As lojas da Mourato  que ficam nas proximidades da tragédia tem câmaras de vídeo e não se sabe o que elas guardaram nem se as imagens foram preservadas. Um morador que filmou a cena da execução através da câmara do celular afirmou  que ela foi arrancada de sua por um soldado da PML mão para que o vídeo fosse apagado -- a violência teria sido tamanha que foi preciso fazer um curativo com 14 pontos.   

O próprio Ricardo  mostrava um comportamento alterado nos momentos anteriores a execução. Chegou-se a dizer que estivesse embriagado, hipótese que os conhecidos refutam. "Eu nunca o vi embriagado. Nunca. Se bebia, era para espantar o frio," diz Ana Cristina.
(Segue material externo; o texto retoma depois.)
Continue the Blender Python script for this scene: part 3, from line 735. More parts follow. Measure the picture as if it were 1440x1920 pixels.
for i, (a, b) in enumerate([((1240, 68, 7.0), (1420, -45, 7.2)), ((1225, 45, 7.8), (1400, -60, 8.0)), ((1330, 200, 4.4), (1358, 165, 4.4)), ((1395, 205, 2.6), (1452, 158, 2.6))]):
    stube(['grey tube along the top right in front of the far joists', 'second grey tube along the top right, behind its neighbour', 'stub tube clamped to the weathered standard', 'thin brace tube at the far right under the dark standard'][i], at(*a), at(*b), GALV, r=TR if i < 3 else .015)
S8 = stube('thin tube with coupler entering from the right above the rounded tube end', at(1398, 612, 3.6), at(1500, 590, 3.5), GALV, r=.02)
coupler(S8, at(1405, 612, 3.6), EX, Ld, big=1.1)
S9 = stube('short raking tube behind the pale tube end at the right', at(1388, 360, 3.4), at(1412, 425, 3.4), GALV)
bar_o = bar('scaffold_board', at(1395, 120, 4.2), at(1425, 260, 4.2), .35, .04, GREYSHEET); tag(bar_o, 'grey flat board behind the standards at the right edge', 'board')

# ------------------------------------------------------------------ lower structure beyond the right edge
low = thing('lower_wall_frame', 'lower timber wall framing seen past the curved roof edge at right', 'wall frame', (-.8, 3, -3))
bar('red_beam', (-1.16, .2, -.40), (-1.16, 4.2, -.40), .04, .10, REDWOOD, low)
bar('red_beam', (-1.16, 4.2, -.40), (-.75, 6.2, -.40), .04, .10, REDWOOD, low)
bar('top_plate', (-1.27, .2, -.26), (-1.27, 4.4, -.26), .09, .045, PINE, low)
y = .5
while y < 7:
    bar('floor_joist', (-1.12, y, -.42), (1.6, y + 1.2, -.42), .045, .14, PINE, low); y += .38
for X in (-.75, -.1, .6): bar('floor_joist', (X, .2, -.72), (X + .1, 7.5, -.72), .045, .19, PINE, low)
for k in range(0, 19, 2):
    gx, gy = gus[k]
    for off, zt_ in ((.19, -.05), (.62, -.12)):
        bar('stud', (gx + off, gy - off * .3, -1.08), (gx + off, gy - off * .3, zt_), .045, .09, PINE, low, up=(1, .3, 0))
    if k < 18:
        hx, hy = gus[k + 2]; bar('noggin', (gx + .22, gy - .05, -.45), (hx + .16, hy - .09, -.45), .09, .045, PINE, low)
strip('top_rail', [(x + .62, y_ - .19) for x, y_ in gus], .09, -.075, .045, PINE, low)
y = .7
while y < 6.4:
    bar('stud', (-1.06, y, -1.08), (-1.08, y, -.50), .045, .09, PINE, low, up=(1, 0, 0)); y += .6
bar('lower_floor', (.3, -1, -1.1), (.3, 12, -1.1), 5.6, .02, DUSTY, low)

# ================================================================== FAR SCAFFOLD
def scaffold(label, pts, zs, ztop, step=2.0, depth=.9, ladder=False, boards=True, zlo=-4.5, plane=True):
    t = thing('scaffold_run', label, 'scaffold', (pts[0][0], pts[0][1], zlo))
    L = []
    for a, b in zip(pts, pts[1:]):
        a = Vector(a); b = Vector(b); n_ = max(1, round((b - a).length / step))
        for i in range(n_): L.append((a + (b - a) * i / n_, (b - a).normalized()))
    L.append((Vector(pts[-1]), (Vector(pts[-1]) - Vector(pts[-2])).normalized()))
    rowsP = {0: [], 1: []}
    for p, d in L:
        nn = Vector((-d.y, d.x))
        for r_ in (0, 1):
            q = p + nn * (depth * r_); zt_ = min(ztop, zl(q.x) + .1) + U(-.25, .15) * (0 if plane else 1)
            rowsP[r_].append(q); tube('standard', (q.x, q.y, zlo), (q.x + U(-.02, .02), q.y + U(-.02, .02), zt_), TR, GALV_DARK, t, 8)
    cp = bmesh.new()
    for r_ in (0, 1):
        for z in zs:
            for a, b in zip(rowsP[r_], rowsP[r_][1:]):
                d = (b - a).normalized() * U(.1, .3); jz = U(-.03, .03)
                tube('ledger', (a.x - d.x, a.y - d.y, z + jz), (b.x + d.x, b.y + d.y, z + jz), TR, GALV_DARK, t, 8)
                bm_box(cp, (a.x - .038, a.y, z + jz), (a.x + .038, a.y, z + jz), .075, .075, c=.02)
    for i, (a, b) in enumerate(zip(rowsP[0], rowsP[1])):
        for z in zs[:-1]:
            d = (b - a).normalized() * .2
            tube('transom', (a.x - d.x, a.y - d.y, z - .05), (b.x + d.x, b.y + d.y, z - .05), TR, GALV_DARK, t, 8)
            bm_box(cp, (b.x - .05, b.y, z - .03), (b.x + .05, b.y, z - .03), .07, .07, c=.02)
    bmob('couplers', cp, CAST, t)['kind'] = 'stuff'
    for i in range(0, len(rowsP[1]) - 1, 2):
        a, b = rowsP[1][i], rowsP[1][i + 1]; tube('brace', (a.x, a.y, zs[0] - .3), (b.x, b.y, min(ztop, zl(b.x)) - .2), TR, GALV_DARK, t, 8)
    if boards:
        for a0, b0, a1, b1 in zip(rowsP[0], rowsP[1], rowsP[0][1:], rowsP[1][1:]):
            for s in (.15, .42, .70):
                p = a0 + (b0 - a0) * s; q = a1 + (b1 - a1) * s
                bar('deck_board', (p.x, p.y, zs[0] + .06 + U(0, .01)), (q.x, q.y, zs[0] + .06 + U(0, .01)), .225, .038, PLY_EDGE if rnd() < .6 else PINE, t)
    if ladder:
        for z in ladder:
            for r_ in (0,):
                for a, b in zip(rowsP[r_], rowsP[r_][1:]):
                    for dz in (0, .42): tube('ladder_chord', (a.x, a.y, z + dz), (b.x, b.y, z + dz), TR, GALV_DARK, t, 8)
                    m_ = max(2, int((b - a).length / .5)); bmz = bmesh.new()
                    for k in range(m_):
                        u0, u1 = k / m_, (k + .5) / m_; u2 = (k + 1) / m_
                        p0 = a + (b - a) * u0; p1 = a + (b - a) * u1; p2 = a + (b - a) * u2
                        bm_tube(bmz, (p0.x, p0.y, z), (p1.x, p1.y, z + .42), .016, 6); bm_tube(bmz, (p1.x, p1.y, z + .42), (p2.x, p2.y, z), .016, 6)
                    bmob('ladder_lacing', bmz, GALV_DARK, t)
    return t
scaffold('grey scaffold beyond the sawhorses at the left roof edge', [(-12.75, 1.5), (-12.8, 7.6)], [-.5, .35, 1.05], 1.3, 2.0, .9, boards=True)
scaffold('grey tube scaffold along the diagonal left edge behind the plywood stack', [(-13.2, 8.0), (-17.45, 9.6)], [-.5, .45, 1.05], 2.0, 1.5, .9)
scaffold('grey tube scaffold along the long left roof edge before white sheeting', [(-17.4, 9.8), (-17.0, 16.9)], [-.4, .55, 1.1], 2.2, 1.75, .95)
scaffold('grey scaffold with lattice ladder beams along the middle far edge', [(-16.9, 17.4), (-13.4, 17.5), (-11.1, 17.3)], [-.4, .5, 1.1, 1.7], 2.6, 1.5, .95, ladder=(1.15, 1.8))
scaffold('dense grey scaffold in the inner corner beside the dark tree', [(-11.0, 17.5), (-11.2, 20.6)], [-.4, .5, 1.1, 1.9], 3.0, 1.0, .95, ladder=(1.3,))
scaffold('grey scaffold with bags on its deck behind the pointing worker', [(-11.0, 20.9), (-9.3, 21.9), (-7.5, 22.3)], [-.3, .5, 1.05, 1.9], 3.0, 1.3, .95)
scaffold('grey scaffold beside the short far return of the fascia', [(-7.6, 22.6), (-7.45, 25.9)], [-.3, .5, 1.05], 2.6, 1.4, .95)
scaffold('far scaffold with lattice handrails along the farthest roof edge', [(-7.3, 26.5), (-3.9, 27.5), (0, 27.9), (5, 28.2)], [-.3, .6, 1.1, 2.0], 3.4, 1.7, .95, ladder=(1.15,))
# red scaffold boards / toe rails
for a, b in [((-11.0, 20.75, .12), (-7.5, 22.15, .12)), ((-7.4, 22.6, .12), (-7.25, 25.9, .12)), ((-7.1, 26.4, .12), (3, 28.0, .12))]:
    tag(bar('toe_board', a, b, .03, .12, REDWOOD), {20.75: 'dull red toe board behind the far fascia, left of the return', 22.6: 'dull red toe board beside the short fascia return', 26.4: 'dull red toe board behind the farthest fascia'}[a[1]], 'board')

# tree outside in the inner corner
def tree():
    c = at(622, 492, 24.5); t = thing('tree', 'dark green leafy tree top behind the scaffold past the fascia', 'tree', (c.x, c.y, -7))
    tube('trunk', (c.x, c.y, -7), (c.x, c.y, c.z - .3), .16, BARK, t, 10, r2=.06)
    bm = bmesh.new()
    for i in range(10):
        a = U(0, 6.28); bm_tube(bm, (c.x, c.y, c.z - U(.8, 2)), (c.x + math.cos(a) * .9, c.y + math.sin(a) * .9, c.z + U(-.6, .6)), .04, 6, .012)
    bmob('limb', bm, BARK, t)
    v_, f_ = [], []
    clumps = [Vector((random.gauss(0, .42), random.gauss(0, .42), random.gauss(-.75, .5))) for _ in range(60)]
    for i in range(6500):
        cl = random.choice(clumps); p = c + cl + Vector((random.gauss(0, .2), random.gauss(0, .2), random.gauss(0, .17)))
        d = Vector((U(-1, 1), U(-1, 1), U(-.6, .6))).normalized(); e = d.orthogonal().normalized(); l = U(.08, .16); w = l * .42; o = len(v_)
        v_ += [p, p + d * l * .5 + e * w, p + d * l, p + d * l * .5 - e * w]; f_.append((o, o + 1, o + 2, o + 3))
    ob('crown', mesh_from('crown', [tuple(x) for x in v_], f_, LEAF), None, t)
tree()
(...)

Outra hipótese é que tivesse recebendo ameaça policial, como se veiculou nos últimos dias.

  Desde a ditadura militar que a Catedral da Sé tornou-se um endereço para aqueles buscam a proteção contra a covardia de agentes do Estado, responsáveis por crimes que chocaram o país, emocionaram tantas pessoas mas nunca foram inteiramente esclarecidos. Foi assim em 1973, quando estudantes da Universidade de São Paulo foram protestar contra a morte de Alexandre Vanucchi Leme, sequestrado e morto pelo aparato de segurança. A cena se repetiu em 1975, na morte do jornalista Vladimir Herzog. A cena se repete em 2017, quando a morte de um carroceiro provoca dor e comoção no país. Não se deve esquecer, porém, que se trata de um crime inaceitável, que deve ser apurado e seus responsáveis punidos -- para que não voltem a se repetir.